Was wird weiter geschehen? „Ohne Führung treiben Institutionen und Nationen, riskieren wachsende Bedeutungslosigkeit, schließlich eine Katastrophe“, so der frühere US-Außenminister Henry Kissinger.
Wer führt die EU? Der Rat? Die Kommissionspräsidentin? Die Zentralisten um Herrn Karas? Eine klare Botschaft, außer flügellahmen Bekenntnissen zu „europäischen Werten“, die im jeweiligen konkreten Fall geflissentlich beiseitegeschoben werden, ist nicht zu entdecken. Die Europäische Union gedieh, in Ermangelung einer eigenständigen Politik, zu einem Schwanz, mit dem die USA wedeln. Bei der Besichtigung eines Shaolin-Klosters in China vor drei Jahren fragte ich den Reiseführer, einen gebildeten, Deutsch sprechenden Chinesen, um seine Meinung zur EU. Er sah sich diskret um und versetzte: „Mir scheint, dort gibt es keine Führung. Ohne Führung kann kein Land erfolgreich sein, auch kein Bündnis.“ Was sich derzeit leidvoll bestätigt.

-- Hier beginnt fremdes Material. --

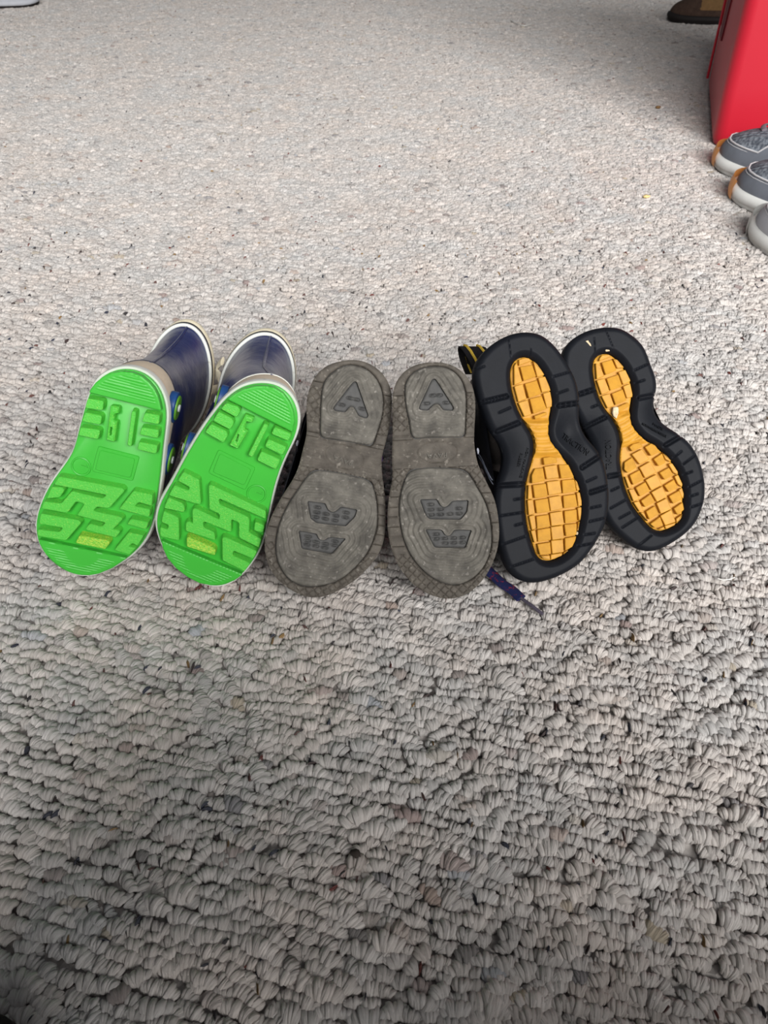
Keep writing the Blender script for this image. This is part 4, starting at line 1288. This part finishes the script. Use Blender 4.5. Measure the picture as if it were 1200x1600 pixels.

Dass Putin hofft, Europa werde aus der Solidaritätsfront aussteigen, ist zurzeit die einzige, leider defensive Sorge, welche die EU halbwegs eint.
Europas verpasste Chance
All die Orakelsprüche echter und selbst ernannter Experten dürften Träume aus einer Kristallkugel sein. Nach den Erfahrungen der letzten Jahre traten jene Ereignisse, die den Gang der Dinge wirklich beeinflussten, unerwartet und unvorhersehbar ein: Schwarze Schwäne der Geschichte. „Kriege muss man ausdämpfen, so lange sie noch klein sind“, heißt es. Das wurde 2013 versäumt. Damals verpasste Europa die Jahrhundertchance, Frieden durch Einführung der Neutralität der Ukraine zu stiften. Diese wurde von Frau Merkel & Co. vertan. „Wir benötigen Hilfen von mehreren Milliarden Euro“, forderte der damalige ukrainische Präsident Janukowitsch. Frau Merkel: „Ich komme mir vor wie auf einer Hochzeit, auf der der Bräutigam in der letzten Minute neue Bedingungen stellt.“ Die Hochzeit platzte (Vilnius, Nov. 2013).
Niemand vermag vorauszusagen, wie es weitergehen wird. Die damals provozierte Scheidung von Russland und Europa gedieh zu einem „unguided missile“, einem steuerlosen Geschoß. Wo immer es einschlägt: Es wird alle treffen, auch jene, die es abgefeuert haben.